Losing my daughter

For anyone who is bereaved or no longer providing care.
My daughter hannah was special needs and had epilepsy. She died 4 weeks ago today and its just so hard. We did everything together when she wasnt at school. Watch tele. Sit on the sofa. She had this little cheeky smile. And now its like im not needed. I have a 9 year old son but he goes off on his own in his room only see him for food. Hannah was my world and i just miss her so much.
that's really tough. so sorry x
Sending you some virtual hugs
That's really tough, but your son needs you too, because he's just lost his sister.
Now is the time to take him out, give him the attention that I suspect he's always wanted, but understood that your daughter's needs had to take priority.
My youngest was brain damaged at birth. When he moved into boarding school at 16, it was the first time in his life that No.1 had our undivided attention. No.1 is now 41, he's only recently started talking openly about how he knew there was no alternative, his brother had to come first.
So sorry Tracey.
Also sending you some hugs xxx
So sorry for the loss of Hannah,Tracey.(((Hugs to you and your son)))
Sending you hugs (((Tracey))) you must miss her so much.

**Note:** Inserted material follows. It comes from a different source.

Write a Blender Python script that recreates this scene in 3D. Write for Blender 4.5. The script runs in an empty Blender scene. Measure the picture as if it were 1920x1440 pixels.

Her school staff & pupils are missing her too. Are you having any support from school?

BB is right, your son is grieving too. He is more independent than your daughter was, but he does need you too. Perhaps you could take up a new hobby together.

Melly1
Be sure to grieve together, to talk about your daughter too. Maybe go through photos, put some in a special book. He needs to know how to grieve, and to know life still goes on. I am a widow, so know something of how difficult this is.
How desperately sad for you all.

I know you are focussing on your grief for your poor daughter, and you feel your son is 'hiding away' but that is NOT because he 'feels nothing' ......it is a sign of his desperate need now for YOU.

PLEASE do not let him feel that you would have preferred his sister to have lived, and HE to have died. Children can take these things to heart - don't ever let him think he is not loved and cherished. Hug him tighter than ever now.....

He will be sad and frightened - he needs you desperately now.